Follow Eppler's reviews and entertainment updates on Twitter. Over the weekend we got a first look at director David Fincher's adaptation of Steig Larsson's best-seller "The Girl with the Dragon Tattoo."
Supposedly, the Red Band trailer was leaked. It looked like someone shot a computer monitor with a hand held camera while the trailer played.
It stayed online for several days, garnering more than a million views on YouTube, but Sony yanked the video Tuesday.
My question: why did it take so long? We've seen images or trailers leaked before - sometimes they stay online a matter of minutes before they're taken down.
Maybe it was the Memorial Day weekend. Or maybe the trailer is a fake, and the studio didn't rush to take it down.

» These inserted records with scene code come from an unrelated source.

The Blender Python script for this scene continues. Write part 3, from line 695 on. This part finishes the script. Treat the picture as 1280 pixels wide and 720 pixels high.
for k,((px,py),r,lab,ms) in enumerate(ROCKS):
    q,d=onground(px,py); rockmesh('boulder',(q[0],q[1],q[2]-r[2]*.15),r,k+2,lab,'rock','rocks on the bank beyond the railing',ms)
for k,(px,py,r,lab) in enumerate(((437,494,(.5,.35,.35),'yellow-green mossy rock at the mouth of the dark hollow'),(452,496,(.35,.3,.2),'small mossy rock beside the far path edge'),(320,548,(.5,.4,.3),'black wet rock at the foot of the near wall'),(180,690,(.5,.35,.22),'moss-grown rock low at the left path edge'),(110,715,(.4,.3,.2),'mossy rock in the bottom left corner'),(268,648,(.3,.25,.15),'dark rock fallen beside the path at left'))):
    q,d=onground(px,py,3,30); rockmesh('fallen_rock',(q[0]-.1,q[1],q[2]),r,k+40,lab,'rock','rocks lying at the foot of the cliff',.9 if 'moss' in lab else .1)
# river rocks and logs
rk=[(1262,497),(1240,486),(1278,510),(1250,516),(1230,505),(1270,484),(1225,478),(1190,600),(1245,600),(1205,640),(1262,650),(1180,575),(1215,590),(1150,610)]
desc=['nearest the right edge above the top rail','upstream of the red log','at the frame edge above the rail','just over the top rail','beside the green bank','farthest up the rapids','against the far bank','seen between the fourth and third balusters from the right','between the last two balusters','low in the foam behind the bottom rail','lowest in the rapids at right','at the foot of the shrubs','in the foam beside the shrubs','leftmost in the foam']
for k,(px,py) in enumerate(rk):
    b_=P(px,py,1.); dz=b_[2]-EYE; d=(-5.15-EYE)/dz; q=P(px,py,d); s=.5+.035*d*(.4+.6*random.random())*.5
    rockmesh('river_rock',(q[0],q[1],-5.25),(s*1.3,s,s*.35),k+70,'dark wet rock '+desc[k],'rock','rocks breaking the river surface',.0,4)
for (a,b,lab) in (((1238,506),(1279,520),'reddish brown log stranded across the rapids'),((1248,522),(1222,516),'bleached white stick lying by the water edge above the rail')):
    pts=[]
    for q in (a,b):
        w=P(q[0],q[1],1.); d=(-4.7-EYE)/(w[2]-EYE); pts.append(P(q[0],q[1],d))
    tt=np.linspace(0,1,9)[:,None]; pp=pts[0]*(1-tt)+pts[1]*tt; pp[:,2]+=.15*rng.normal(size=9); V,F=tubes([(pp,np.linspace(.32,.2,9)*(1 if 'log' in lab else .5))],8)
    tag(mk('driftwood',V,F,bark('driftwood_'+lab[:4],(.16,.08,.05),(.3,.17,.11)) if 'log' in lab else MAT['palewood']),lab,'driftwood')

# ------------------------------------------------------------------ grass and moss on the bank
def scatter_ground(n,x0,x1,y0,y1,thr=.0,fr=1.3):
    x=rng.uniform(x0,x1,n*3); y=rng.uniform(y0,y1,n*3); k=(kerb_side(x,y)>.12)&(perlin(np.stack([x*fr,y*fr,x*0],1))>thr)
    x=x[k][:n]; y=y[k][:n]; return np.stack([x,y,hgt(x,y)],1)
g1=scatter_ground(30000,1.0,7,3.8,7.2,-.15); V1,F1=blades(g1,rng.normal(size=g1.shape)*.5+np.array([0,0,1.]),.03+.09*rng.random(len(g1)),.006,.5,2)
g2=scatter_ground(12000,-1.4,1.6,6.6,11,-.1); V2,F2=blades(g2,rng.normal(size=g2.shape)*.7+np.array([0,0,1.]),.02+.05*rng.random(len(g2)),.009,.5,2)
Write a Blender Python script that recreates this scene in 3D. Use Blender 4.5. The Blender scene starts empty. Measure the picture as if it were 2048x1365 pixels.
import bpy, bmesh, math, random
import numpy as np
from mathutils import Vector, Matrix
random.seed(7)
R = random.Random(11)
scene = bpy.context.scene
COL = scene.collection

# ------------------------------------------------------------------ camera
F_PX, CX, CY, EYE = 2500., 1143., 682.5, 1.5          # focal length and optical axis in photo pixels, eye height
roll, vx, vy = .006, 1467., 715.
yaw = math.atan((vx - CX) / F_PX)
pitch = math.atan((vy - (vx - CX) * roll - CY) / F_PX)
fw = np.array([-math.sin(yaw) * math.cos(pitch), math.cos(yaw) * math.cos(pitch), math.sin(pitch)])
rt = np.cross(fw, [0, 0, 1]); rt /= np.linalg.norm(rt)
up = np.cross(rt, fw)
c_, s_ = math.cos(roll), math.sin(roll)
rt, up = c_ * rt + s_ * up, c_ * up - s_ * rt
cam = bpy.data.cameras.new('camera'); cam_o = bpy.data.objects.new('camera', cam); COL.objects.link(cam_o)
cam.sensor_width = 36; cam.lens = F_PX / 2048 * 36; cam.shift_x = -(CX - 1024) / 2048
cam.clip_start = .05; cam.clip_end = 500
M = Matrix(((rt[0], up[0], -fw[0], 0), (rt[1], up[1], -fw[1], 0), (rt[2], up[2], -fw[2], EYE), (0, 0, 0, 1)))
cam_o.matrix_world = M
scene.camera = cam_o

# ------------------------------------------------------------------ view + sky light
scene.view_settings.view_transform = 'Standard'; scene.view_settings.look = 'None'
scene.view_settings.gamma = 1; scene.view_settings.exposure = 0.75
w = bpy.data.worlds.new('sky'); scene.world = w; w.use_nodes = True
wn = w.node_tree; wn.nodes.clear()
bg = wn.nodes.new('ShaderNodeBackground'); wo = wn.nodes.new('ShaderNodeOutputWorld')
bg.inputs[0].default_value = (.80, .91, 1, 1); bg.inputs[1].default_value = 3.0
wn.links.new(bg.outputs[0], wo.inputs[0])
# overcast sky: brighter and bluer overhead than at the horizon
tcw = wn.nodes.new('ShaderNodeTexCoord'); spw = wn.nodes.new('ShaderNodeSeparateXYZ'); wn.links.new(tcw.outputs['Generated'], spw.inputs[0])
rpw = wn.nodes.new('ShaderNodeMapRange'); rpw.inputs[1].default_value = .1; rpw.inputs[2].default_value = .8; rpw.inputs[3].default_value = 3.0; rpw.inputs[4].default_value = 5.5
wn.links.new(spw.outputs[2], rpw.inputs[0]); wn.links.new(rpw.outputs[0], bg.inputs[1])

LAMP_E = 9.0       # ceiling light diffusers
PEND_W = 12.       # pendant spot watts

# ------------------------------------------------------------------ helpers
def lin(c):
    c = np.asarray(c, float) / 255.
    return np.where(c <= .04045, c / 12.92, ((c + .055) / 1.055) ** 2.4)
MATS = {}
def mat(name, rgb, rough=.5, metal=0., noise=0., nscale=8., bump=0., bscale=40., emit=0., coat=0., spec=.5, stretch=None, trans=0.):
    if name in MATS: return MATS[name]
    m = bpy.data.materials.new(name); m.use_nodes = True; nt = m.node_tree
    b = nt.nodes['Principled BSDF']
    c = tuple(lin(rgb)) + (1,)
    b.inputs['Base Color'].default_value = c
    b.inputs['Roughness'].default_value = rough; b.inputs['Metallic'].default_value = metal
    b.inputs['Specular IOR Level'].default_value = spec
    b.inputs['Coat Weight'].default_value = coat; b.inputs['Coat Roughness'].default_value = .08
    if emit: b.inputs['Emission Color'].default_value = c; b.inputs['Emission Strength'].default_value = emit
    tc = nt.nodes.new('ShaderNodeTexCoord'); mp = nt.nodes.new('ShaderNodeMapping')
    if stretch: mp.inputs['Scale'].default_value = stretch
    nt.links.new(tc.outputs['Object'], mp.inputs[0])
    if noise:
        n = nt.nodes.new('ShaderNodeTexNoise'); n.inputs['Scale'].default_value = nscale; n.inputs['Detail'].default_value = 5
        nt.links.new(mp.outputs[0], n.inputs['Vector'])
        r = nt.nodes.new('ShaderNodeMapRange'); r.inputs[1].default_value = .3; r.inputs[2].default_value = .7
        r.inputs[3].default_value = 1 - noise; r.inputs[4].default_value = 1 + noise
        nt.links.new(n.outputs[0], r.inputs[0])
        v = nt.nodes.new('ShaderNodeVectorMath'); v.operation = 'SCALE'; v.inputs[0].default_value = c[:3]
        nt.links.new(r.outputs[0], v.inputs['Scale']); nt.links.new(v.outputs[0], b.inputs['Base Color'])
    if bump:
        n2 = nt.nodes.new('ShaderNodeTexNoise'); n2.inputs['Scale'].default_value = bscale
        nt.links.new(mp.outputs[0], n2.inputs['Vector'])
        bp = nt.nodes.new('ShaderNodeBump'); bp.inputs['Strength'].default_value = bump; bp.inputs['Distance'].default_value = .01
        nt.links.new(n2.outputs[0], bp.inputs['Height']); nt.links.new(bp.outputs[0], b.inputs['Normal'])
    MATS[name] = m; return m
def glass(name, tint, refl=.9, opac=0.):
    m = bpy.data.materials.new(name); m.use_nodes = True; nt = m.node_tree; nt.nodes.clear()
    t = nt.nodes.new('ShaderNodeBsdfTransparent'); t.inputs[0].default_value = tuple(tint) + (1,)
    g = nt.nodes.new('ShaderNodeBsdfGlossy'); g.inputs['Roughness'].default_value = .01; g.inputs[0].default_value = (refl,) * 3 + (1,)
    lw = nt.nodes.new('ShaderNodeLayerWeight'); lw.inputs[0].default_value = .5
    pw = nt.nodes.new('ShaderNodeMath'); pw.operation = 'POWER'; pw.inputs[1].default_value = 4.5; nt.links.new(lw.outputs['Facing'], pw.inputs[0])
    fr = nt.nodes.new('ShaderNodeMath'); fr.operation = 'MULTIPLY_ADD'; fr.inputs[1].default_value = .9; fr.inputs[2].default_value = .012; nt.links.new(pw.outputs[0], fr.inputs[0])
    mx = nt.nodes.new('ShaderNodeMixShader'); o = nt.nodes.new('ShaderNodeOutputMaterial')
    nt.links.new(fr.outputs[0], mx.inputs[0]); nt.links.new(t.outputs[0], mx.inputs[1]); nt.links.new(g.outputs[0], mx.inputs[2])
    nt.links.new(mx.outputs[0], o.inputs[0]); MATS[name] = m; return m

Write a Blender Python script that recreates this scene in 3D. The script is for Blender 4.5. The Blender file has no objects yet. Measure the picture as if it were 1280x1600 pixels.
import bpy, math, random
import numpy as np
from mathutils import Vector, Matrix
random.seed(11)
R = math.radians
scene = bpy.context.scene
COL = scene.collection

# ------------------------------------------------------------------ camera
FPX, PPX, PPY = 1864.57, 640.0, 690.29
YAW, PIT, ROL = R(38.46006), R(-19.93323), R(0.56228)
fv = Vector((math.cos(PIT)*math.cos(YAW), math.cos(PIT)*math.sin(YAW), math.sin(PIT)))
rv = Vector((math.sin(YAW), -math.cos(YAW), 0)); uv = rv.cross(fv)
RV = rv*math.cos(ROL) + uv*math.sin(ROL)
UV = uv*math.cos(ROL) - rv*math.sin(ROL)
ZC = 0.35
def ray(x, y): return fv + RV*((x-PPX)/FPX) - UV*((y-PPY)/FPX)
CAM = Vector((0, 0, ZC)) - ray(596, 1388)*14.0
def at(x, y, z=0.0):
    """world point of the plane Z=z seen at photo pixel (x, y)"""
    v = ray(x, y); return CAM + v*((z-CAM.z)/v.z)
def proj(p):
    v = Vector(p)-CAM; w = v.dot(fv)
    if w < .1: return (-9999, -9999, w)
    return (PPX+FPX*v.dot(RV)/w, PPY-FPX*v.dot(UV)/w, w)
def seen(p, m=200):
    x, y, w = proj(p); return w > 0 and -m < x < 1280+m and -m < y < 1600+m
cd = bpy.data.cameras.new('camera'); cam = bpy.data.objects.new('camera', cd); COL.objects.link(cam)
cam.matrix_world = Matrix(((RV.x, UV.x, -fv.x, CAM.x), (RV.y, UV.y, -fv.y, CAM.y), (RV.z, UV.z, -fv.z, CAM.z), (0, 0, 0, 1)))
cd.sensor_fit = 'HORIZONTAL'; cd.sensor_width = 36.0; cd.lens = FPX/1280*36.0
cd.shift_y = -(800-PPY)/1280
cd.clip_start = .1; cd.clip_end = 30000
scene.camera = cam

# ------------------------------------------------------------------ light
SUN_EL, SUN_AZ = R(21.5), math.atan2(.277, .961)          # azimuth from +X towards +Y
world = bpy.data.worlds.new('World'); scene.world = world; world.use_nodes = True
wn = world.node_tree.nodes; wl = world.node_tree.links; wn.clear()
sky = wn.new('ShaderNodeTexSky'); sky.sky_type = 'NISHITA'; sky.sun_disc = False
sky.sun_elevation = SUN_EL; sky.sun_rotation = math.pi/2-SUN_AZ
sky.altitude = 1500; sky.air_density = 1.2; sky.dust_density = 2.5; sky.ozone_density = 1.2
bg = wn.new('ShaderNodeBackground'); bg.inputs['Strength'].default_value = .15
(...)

The cynic in me says it was a pretty cool publicity stunt. After all, this is a movie about a brilliant computer hacker who specializes in obtaining top secret information. But something tells me Lisbeth Salander would have pulled it off in a much more clean way than just pointing a camera at a computer screen and posting it.
She probably would have gotten an early cut of the movie and posted the whole thing.
Speaking of the new movie, the trailer that runs about a minute and a half does look promising. We got a number of rapid-fire shots of the film that, if you've read the book or seen the original Swedish film, looks to nearly take you through the entire story. It's all set to a wicked-good cover of Led Zeppelin's "Immigrant Son" by Trent Reznor and Karen O.
It's billed as the "Feel Bad Movie of Christmas."
It also looks like Fincher studied Niels Arden Oplev's film intently - indeed some of the shots are similar in key scenes. And while I don't think an American re-make is really necessary, I do like the casting and director assembled.
Fincher is a perfect choice - see "Seven," "Fight Club" and "Zodiac" for proof of his mastery of the dark, violent and moody.
Daniel Craig should prove a stoic, passionate Mikael Blomkvist and I like the look of Rooney Mara as Salander.
The Red Band trailer, if it's real, indicates the film will have an R-rating, which is entirely appropriate. This is no PG-13 story.
The intent is for all three of Larsson's book to be "Americanized," but there's no word if Fincher will do all three.
"Dragon Tattoo" is set for release December 21. I'm guessing we see the "official" release of the trailer within a month.